Но «надежда» на что? Это надежда на «добрую» смерть в глубокой старости, это надежда праведника во смерти или смертью приобщиться к предкам, выраженная формулой: «И почил… с отцами своими», но и зародившаяся поздно наивысшая — надежда на воскресение из мертвых.

Весьма показательно, что именно ветхозаветный человек, не разделявший свойственного древнему египтянину признания «частичности» смерти и наличия загробной жизни, отрицавший возможность бессмертия для человека как божьего дара даже для двойника шумерского Зиусудры и аккадского Утнапишти — праведника Ноаха (Ноя), признававший окончательность и всеобщность смерти, разрабатывает учение о воскресении. Тем самым он создает необходимую, видимо, ему перед лицом смерти надежду и сокращает возникший в результате подобного восприятия смерти чрезмерный разрыв между только бессмертным Йахве и только смертным человеком. Не вдаваясь в обсуждение истоков и времени зарождения представлений о воскресении из мертвых, следует лишь подчеркнуть, что хотя популярность этого учения со временем возрастала [208, с. 218–230], оно не стало в ветхозаветной модели мира общепринятым, оставаясь связанным лишь с определенными кругами. В тех ветхозаветных памятниках, где воскресение из мертвых упоминается — в речениях некоторых пророков, в отдельных псалмах и некоторых сочинениях «литературы мудрости», — оно изображается как возможное на трех уровнях — на уровне «я», «мы» и общечеловеческом. В полном соответствии с растущей автономизацией индивида (см. гл. V) чаще всего упоминается индивидуальное воскресение, нашедшее свое выражение в словах: «Душа моя повержена в прах, оживи меня по слову Твоему (Йахве)» (Пс. 119/118, 25) и других. Реже, главным образом в видении пророка Иехезкеела (Иезекииля), речь идет о воскресении всего «мы»: «И узнаете, что Я Йахве, когда открою гробы ваши и выведу вас, народ Мой, из гробов ваших» (Иез.37, 13). И уж совсем редко и в позднее время (IV — 111 вв. до н. э.) звучит универсалистская надежда на то, что «и многие из спящих в прахе земли пробудятся, одни для жизни вечной, другие на вечное поругание и посрамление» (Дан. 12, 2). Независимо от того, каким предстает это воскресение и кого оно охватывает, общим является его отнесенность к тому времени, что откроет, введет «завет».

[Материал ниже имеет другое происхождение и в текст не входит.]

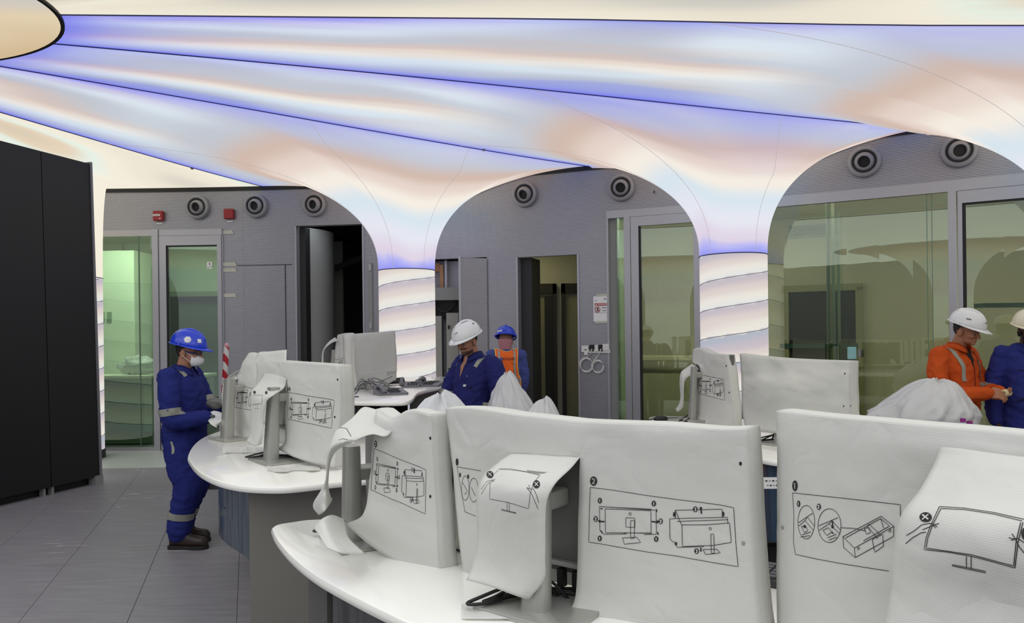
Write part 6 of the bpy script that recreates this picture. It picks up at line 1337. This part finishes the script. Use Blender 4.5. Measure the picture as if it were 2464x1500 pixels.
for s_ in (-1, 1): ribbon(bv2, [(-.11, s_ * .15, 1.34), (-.06, s_ * .15, 1.47), (.02, s_ * .15, 1.47), (.12, s_ * .14, 1.38)], .04, M_ref, p2, 'shoulder_band')
ribbon(bv2, [(.2, .12, 1.2), (.2, .2, 1.18)], .014, mat('navy_dark', (20, 20, 66), .9), p2, 'pocket_edge'); ribbon(bv2, [(.25, .06, 1.245), (.24, .1, 1.24)], .018, M_glv, p2, 'name_tag'); ribbon(bv2, [(.25, .1, 1.3), (.24, .125, 1.3)], .016, mat('logo_grey', (120, 128, 160), .7), p2, 'chest_logo')
ribbon(bv2, [(.1, .0, 1.48), (.15, 0, 1.4), (.19, .0, 1.29)], .1, skin('skin_brown', (168, 120, 98)), p2, 'open_neckline', taper=.05); ribbon(bv2, [(.24, 0, 1.285), (.24, 0.003, 1.28)], .01, M_glv, p2, 'button')
boots(p2, ((-.02, -.1, -.1), (-.02, .1, .1)))
mb = MB(); hand_mb(mb, aL2[-1], (.45, -.05, -.9), (.3, -.9, 0), (.9, .2, .3), .7); put(voxel(mb, .0042, 2), 'hand', skin('skin_brown', (168, 120, 98)), p2); mb = MB(); hand_mb(mb, aR2[-1], (.9, .3, -.2), (0, .3, -1), (0, 1, .2), .6); put(voxel(mb, .0042, 2), 'hand', skin('skin_brown', (168, 120, 98)), p2)
# ---- 3: hi-vis vest worker seen from behind
HM3 = mm((.02, 0, 1.47), -.25, .15)
aR3 = [(-.02, -.165, 1.4), (-.02, -.2, 1.22), (.0, -.205, 1.1), (.06, -.18, .98), (.12, -.16, .9)]; aL3 = [(-.02, .165, 1.4), (-.02, .2, 1.22), (.0, .205, 1.1), (.08, .17, 1.0), (.15, .12, .95)]
p3, bv3, h3, _ = person('worker seen from behind in an orange vest and blue helmet near the corridor', (-.075, 8.7), math.radians(96), sp(1.0, .0, 0, .88), aR3, aL3, [(0, -.09, .9), (0, -.1, .5), (-.02, -.1, .12)], [(0, .09, .9), (0, .1, .5), (-.02, .1, .12)], HM3, M_blue3, skin('skin_brown2', (140, 100, 84)), M_hb, [('sticker', (-.9, .42, .2), .07, .022, mat('sticker_white', (226, 226, 228), .5))], 21.0, armr=(.07, .066, .06, .052), hair=False)
M_vest = mat('vest_orange', (242, 104, 24), .75, 0, .06, 12, bump=.15, bscale=70); M_yel = mat('vest_piping', (244, 190, 96), .6)
def vest(r, bv):
    for sgn, nm in ((-1, 'vest_back'), (1, 'vest_front')):
        G = []
        for z in np.linspace(.9, 1.475, 26):
            row = []; hw = float(np.interp(z, (.9, 1.12, 1.18, 1.3, 1.42, 1.475), (.17, .165, .135, .12, .13, .132)))
            for y in np.linspace(-hw, hw, 21):
                zz = z - (.03 if sgn < 0 else .07) * math.exp(-(y / .06) ** 2) * sstep(1.4, 1.475, z)
                h = bv.ray_cast(Vector((sgn * .6, y, zz)), Vector((-sgn, 0, 0))); p = h[0] if h[0] is not None and h[0].x * sgn > -.06 else Vector((sgn * .03, y, zz)); row.append(p + Vector((sgn * .012, 0, .004)))
            G.append(row)
        o = MB().grid(G).build(nm, M_vest, r, True)
        for side in (0, -1):
            MB().tube([q[side] for q in G], .006, 5).build('vest_piping', M_yel, r, True)
            MB().grid([[q[k if side == 0 else -1 - k] + Vector((sgn * .004, 0, 0)) for k in (2, 3, 4)] for q in G[10:]]).build('reflective_band', M_ref, r, True)
        MB().tube(G[-1], .005, 5).build('vest_piping', M_yel, r, True)
        MB().grid([[v + Vector((sgn * .005, 0, 0)) for v in q] for q in G[8:11]]).build('reflective_band', M_ref, r, True)
vest(p3, bv3)
lt = text_mesh('INSAR', .052, mat('vest_print', (110, 44, 24), .7), p3, (0, 0, 0)); lt.matrix_local = Matrix.Translation((-.178, -.018, 1.365)) @ Matrix(((0, 0, -1, 0), (-1, 0, 0, 0), (0, 1, 0, 0), (0, 0, 0, 1)))
h = bv3.ray_cast(Vector((-.6, 0, 1.365)), Vector((1, 0, 0))); lt.matrix_local = Matrix.Translation((h[0].x - .02, -.018, 1.365)) @ Matrix(((0, 0, -1, 0), (-1, 0, 0, 0), (0, 1, 0, 0), (0, 0, 0, 1)))
MB().ell((h[0].x - .017, .072, 1.365), (.004, .022, .022), 16, 10).build('vest_logo', mat('logo_blue', (92, 90, 150), .6), p3, True)
nbm = MB(); c0 = HM3 @ Vector((-.02, 0, -.0)); nbm.loft([[HM3 @ Vector((-.02 + rr * math.cos(q), rr * .85 * math.sin(q), z)) for q in np.linspace(0, 2 * PI, 25)[:-1]] for rr, z in ((.074, -.03), (.078, .0), (.082, .03), (.088, .06), (.092, .09), (.094, .115))], False); o = put(nbm.build('t', M_glv).data, 'neck_cloth', mat('pink_cloth', (176, 120, 128), .85, 0, .25, 40, stretch=(1, 1, 4)), p3); wrinkle(o.data, .006, 5); bpy.data.objects.remove(bpy.data.objects['t'])
boots(p3, ((-.02, -.1, -.1), (-.02, .1, .1)))
for A, sd in ((aR3, 1), (aL3, -1)):
    mb = MB(); hand_mb(mb, A[-1], (.8, sd * .3, -.5), (.3, sd * .9, 0), (.4, 0, .9), .8); put(voxel(mb, .0042, 2), 'hand', skin('skin_brown2', (140, 100, 84)), p3)
# ---- 4: orange coverall worker
HM4 = mm((.045, 0, 1.53), .12, .28)
aR4 = [(-.03, -.2, 1.42), (.0, -.28, 1.26), (.05, -.29, 1.12), (.17, -.2, 1.1), (.29, -.075, 1.115)]; aL4 = [(-.03, .2, 1.42), (.0, .27, 1.26), (.06, .27, 1.13), (.18, .19, 1.11), (.30, .1, 1.11)]
p4, bv4, h4, _ = person('worker in orange coverall and white helmet looking at something in his hands', (3.86, 6.42), math.radians(-62), sp(1.03, .0, .01, .98), aR4, aL4, [(0, -.09, .92), (0, -.1, .5), (-.02, -.1, .12)], [(0, .09, .92), (0, .1, .5), (-.02, .1, .12)], HM4, M_or, skin('skin_brown3', (168, 116, 88)), M_hw, [('print', (1, .05, .2), .04, .012, M_scr), ('print', (1, .04, .38), .018, .03, M_scr), ('print', (.4, -1, .35), .035, .01, M_scr), ('print', (.5, .0, 1), .02, .006, M_scr)], 31.0, beard=0, hs=1.04)
for s_ in (-1, 1): ribbon(bv4, [(-.1, s_ * .13, 1.36), (-.05, s_ * .14, 1.5), (.05, s_ * .14, 1.46), (.14, s_ * .13, 1.34), (.16, s_ * .13, 1.2)], .035, M_ref, p4, 'shoulder_band')
band(bv4, aR4[1], aR4[2], .9, .085, .045, M_ref, p4); band(bv4, aL4[1], aL4[2], .9, .085, .045, M_ref, p4)
ribbon(bv4, [(.12, .0, 1.51), (.17, .0, 1.42), (.2, .0, 1.33)], .09, mat('black_tee', (24, 24, 26), .9), p4, 'undershirt', taper=.05); ribbon(bv4, [(.2, 0, 1.34), (.2, 0, 1.1), (.2, 0, .95)], .008, mat('orange_dark', (120, 40, 12), .9), p4, 'zip_flap'); ribbon(bv4, [(.2, .06, 1.28), (.19, .09, 1.24), (.17, .14, 1.235)], .008, mat('orange_dark', (120, 40, 12)), p4, 'pocket_edge')
sk4 = skin('skin_brown3', (168, 116, 88))
for A, sd in ((aR4, 1), (aL4, -1)):
    mb = MB(); hand_mb(mb, A[-1], (.75, sd * .55, -.1), (.1, sd * .5, -.85) if sd > 0 else (.1, -.2, .95), (-.2, sd * .4, .8) if sd > 0 else (.5, -.1, .3), .9); mb.tube([Vector(A[-2]).lerp(Vector(A[-1]), .7), A[-1]], .03, 10); put(voxel(mb, .0042, 2), 'hand', sk4, p4)
M4 = Matrix.Translation((3.86, 6.42, 0)) @ Matrix.Rotation(math.radians(-62), 4, 'Z')
tp = empty('tape_roll', M4 @ Vector((.385, .03, 1.12)), .4); tag(tp, 'small cream roll held in the hands of the orange worker', 'roll')
MB().loft([[Vector((-.028 + .056 * t, .03 * math.cos(q), .03 * math.sin(q))) for q in np.linspace(0, 2 * PI, 19)[:-1]] for t in (0, .05, .95, 1)]).build('roll_body', mat('cream_roll', (226, 208, 160), .6), tp, True); MB().tube([(-.03, 0, 0), (.03, 0, 0)], .013, 10).build('core', mat('roll_core', (150, 130, 100), .7), tp)
boots(p4, ((-.02, -.1, -.1), (-.02, .1, .1)))
# ---- 5: blue coverall worker at the right edge
HM5 = mm((.03, 0, 1.52), .0, .14)
aR5 = [(-.02, -.18, 1.43), (-.03, -.235, 1.26), (-.05, -.255, 1.12), (-.06, -.245, .96), (-.04, -.23, .84)]; aL5 = [(-.02, .18, 1.43), (-.02, .235, 1.26), (-.02, .25, 1.12), (.0, .25, .98), (.05, .24, .88)]
p5, bv5, h5, _ = person('bearded worker in blue coverall and cream helmet at the right edge', (4.42, 6.35), math.radians(-100), sp(1.035, .0, .015, .96), aR5, aL5, [(0, -.09, .92), (0, -.1, .5), (-.02, -.1, .12)], [(0, .09, .92), (0, .1, .5), (-.02, .1, .12)], HM5, fabric('blue_coverall', (44, 52, 124)), skin('skin_dark', (86, 62, 54)), M_hc, [('print', (1, -.15, .45), .05, .008, M_scr), ('print', (1, -.12, .3), .025, .004, M_scr)], 41.0, beard=2, hs=1.04, nose=1.15, armr=(.074, .07, .064, .056))
M_pink = fabric('pink_shirt', (196, 140, 138)); ribbon(bv5, [(.12, 0, 1.52), (.17, 0, 1.42), (.2, 0, 1.28)], .12, M_pink, p5, 'shirt_front', taper=.05)
o = MB().grid([[HM5 @ Vector((-.02 + rr * math.cos(q), rr * .95 * math.sin(q), z - .03 * max(0, math.cos(q)))) for q in np.linspace(.3, 2 * PI - .3, 21)] for rr, z in ((.066, -.055), (.07, -.012), (.086, -.045))]).build('shirt_collar', M_pink, p5, True)
ribbon(bv5, [(.2, -.06, 1.3), (.17, -.15, 1.3)], .008, mat('navy_dark', (20, 20, 66)), p5, 'pocket_edge'); ribbon(bv5, [(.2, -.2, 1.05), (.22, 0, 1.04), (.2, .2, 1.05)], .02, mat('navy_dark', (20, 20, 66)), p5, 'waist_seam')
sk5 = skin('skin_dark', (86, 62, 54))
for A, sd in ((aR5, 1), (aL5, -1)):
    mb = MB(); hand_mb(mb, A[-1], (.2, 0, -1), (.2, sd, 0), (1, 0, .2), .6); put(voxel(mb, .0042, 2), 'hand', sk5, p5)
boots(p5, ((-.02, -.1, -.1), (-.02, .1, .1)))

Итак, мы подошли к распространенному на всем древнем Ближнем Востоке представлению о «договоре», «завете» между богами или богом и человеком. Одно из ранних проявлений этой концепции обнаруживает текст «реформы» Уруинимгины (XXIV в. до н. э.), завершающийся словами: «Чтобы сироте и вдове сильный человек ничего не причинил, он (Уруинимгина) заключил с Нин-Нгирсу этот завет» [56, I, с. 209], а одно из поздних ее упоминаний содержится в финикийской надписи VII в. до н. э., где сказано:

(бог) Ашшур установил с нами завет (договор) долговременный.
Все сыны бога установили с нами,
Все руководители совета священных [установили] с нами,
Завет неба и земли, навсегда,
Завет Баала, владыки земли…
[230, с. 110–118].

Эти и многие другие шумерские и аккадские, хеттские и иные тексты показывают, что древневосточный человек признавал одинаковое функционирование «договора», «завета» на уровнях межличностных и межгосударственных, в сфере только человеческой, равно как в отношениях между богами и людьми, людьми и богами [196; 225, с. 195]. Анализ этих текстов и выражающего само понятие «договор», «завет» слова берит («союз», «соглашение», «договор»; «постановление», «предписание», «распоряжение», «обязанность», «обязательство») показывает, что договор, завет может быть выражением и фиксацией двух типов отношений — отношений равенства между партнерами, когда обе стороны пользуются одинаковым статусом и принимают поэтому одинаковые для них обязательства, и отношения зависимости, когда статус одного из партнеров выше другого, в результате чего старший партнер возлагает на младшего обязанности или же, наоборот, берет на себя обязательства по отношению к младшему партнеру [198, с. 301–304].